▶ [Objective]:
Locate the lines that hold the string "Python". Copy every such line.
***** Data for the task *****
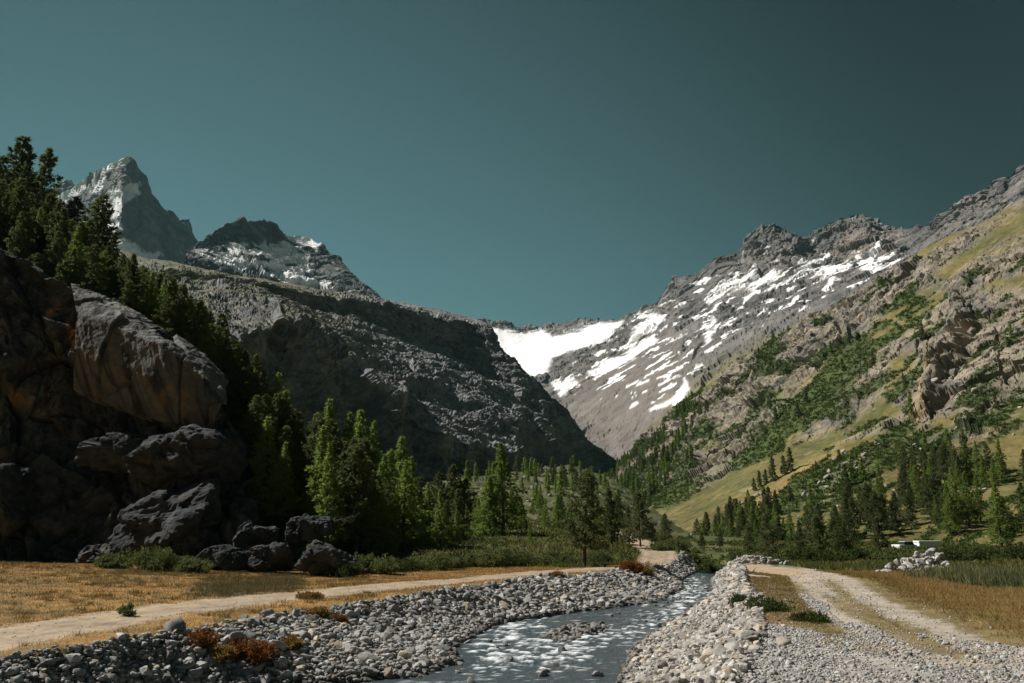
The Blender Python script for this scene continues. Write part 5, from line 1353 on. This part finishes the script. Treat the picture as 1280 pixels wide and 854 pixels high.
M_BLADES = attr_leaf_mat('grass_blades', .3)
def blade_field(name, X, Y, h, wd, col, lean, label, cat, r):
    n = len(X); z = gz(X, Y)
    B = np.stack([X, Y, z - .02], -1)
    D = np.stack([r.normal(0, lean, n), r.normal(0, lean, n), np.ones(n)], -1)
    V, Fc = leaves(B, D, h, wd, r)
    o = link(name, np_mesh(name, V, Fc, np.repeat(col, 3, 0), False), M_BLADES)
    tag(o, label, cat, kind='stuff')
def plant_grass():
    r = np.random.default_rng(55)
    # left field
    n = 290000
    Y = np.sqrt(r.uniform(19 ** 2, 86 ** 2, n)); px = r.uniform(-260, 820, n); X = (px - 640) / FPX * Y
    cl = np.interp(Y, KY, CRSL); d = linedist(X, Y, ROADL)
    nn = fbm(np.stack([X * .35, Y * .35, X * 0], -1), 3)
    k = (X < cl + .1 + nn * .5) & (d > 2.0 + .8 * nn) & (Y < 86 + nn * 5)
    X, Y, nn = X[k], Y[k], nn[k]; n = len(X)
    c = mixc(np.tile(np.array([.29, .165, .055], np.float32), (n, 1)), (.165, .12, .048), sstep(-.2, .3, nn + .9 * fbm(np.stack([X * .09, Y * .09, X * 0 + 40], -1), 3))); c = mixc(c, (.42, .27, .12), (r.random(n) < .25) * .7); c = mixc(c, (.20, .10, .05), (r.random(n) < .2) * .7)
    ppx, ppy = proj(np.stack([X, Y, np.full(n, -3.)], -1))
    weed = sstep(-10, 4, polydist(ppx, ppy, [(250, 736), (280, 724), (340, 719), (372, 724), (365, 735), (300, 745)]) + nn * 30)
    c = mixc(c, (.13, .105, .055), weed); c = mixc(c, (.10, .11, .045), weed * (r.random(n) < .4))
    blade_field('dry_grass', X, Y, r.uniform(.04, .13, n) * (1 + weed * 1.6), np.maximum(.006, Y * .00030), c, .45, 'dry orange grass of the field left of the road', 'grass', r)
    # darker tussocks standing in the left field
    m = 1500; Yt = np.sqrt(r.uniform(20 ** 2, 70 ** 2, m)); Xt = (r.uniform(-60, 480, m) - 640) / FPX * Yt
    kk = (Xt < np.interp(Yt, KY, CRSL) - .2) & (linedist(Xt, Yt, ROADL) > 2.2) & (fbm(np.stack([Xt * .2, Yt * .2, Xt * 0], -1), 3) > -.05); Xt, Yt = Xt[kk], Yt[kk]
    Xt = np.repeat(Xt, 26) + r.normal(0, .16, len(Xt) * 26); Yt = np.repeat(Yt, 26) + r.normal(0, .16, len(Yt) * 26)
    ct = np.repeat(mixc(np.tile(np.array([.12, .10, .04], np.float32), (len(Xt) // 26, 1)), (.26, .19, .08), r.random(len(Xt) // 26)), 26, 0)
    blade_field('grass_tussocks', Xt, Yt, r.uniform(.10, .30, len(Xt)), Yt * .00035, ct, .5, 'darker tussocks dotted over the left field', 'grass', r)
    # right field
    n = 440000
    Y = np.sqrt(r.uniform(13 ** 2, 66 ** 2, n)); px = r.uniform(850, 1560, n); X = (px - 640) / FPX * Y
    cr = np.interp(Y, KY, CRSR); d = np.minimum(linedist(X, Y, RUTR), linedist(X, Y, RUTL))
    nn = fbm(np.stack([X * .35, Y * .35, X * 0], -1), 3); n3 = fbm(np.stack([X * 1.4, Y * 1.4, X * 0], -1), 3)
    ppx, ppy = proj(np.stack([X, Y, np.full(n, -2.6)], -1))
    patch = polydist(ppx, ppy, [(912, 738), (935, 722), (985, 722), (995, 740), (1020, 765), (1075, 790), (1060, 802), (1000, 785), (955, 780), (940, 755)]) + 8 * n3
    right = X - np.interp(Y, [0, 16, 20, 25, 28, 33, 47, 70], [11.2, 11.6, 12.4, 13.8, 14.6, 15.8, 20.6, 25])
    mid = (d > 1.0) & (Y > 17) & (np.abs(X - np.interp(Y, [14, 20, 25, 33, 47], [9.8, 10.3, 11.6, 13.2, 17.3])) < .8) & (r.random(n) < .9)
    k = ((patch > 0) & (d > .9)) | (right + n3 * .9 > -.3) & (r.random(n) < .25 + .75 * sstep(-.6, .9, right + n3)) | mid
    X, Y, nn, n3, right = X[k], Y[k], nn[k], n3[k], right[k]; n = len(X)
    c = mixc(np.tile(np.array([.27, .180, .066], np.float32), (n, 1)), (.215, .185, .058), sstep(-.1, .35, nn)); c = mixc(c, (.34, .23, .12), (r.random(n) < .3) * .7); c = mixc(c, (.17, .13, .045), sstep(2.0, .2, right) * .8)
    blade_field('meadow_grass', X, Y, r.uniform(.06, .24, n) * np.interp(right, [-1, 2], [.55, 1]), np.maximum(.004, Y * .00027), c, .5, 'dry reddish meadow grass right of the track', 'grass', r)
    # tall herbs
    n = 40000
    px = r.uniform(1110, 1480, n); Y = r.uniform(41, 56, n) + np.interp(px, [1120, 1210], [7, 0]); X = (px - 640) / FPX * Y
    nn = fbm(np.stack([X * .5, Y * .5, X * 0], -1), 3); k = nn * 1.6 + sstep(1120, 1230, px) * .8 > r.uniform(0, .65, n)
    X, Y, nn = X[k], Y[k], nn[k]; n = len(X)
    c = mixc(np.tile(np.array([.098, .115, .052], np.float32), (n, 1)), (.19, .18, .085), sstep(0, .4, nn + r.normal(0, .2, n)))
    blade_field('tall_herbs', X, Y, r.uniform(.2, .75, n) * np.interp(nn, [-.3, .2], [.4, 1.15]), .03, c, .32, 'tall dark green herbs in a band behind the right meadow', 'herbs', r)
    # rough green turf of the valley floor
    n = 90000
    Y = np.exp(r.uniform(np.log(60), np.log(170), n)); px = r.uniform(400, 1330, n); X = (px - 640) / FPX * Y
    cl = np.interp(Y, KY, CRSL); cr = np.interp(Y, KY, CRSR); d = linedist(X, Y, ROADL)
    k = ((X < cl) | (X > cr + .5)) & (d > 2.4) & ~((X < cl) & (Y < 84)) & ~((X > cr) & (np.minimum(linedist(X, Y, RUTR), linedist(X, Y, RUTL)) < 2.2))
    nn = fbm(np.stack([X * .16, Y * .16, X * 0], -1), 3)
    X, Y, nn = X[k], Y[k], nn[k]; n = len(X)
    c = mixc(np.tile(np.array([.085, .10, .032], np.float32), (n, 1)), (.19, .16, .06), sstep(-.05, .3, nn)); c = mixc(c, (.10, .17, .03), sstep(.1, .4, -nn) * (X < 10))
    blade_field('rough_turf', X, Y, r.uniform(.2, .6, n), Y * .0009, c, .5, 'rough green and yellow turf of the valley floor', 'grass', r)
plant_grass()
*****
***** Data for the task *****
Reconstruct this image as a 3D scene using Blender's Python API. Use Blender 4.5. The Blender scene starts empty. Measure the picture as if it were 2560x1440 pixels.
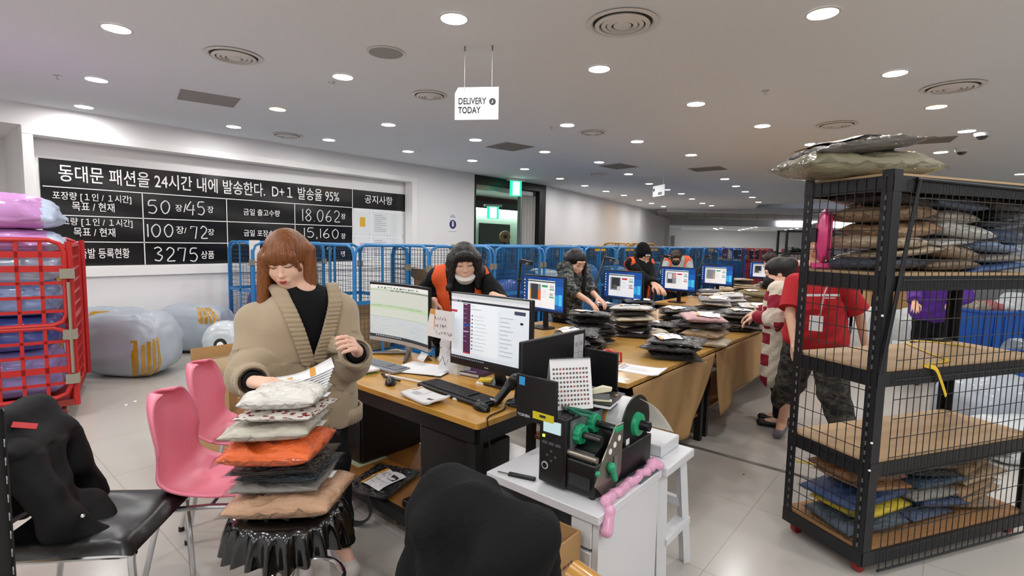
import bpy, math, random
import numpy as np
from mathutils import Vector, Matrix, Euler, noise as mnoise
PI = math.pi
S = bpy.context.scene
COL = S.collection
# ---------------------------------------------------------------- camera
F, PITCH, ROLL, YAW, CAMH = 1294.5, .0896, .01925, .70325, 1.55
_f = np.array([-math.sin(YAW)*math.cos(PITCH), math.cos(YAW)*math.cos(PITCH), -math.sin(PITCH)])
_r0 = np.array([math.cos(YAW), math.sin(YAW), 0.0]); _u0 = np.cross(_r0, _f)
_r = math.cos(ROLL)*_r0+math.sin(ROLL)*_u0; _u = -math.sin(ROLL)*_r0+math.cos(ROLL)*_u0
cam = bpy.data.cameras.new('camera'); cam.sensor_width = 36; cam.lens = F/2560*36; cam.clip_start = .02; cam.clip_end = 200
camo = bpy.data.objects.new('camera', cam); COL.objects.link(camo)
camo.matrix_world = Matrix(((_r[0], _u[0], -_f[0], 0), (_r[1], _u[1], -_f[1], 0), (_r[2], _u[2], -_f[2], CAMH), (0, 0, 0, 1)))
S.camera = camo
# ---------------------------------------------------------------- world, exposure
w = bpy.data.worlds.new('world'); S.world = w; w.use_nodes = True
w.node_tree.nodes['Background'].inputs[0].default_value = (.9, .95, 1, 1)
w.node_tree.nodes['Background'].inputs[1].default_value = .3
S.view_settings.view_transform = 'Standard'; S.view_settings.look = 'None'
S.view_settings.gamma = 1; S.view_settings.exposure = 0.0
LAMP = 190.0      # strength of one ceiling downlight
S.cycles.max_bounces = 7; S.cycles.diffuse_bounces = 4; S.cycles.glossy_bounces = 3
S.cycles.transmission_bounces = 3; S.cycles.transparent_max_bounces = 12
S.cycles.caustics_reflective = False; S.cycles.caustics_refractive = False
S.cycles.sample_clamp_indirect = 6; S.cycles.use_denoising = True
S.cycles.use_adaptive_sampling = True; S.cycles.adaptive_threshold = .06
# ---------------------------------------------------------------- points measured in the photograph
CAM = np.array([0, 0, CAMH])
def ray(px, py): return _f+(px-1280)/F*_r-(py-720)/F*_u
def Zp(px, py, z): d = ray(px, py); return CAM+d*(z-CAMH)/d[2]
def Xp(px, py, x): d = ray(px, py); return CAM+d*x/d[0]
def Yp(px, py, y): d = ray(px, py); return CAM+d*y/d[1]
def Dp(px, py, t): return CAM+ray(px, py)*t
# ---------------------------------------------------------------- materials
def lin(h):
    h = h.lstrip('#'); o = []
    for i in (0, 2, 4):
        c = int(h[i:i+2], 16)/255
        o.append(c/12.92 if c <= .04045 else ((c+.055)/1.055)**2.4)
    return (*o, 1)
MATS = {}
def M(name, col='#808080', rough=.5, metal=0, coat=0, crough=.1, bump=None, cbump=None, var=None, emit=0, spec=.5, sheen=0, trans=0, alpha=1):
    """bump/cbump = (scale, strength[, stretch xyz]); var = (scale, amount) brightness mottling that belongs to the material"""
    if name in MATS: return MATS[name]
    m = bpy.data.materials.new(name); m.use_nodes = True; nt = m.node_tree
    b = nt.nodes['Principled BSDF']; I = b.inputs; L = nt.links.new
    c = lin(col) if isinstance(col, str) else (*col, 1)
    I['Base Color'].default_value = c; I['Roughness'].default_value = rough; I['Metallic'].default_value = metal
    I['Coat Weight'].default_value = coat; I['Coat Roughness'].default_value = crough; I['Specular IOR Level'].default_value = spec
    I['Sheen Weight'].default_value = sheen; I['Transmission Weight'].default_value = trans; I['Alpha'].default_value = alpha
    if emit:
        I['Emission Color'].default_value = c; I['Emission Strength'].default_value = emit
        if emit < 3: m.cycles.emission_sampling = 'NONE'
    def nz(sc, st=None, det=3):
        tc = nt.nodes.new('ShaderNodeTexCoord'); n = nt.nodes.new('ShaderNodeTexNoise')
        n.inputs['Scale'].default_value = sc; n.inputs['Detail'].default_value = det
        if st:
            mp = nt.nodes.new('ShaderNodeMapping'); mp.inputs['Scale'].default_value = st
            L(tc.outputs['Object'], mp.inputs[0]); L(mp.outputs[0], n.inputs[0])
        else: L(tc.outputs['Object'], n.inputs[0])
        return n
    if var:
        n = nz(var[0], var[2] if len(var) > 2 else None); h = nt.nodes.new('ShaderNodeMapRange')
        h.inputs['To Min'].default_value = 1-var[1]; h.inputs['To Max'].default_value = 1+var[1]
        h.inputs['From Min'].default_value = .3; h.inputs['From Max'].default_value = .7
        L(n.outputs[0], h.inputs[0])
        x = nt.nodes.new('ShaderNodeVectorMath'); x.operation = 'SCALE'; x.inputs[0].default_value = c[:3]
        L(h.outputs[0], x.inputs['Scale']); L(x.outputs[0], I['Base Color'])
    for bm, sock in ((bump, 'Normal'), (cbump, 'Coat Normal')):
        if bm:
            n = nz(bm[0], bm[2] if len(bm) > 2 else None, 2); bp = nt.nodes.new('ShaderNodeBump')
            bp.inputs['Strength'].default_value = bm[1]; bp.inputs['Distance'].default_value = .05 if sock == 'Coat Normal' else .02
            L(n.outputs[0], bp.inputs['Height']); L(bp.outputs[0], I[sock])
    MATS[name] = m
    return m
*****
▶ [Task result]:
The Blender Python script for this scene continues. Write part 5, from line 1353 on. This part finishes the script. Treat the picture as 1280 pixels wide and 854 pixels high.
Reconstruct this image as a 3D scene using Blender's Python API. Use Blender 4.5. The Blender scene starts empty. Measure the picture as if it were 2560x1440 pixels.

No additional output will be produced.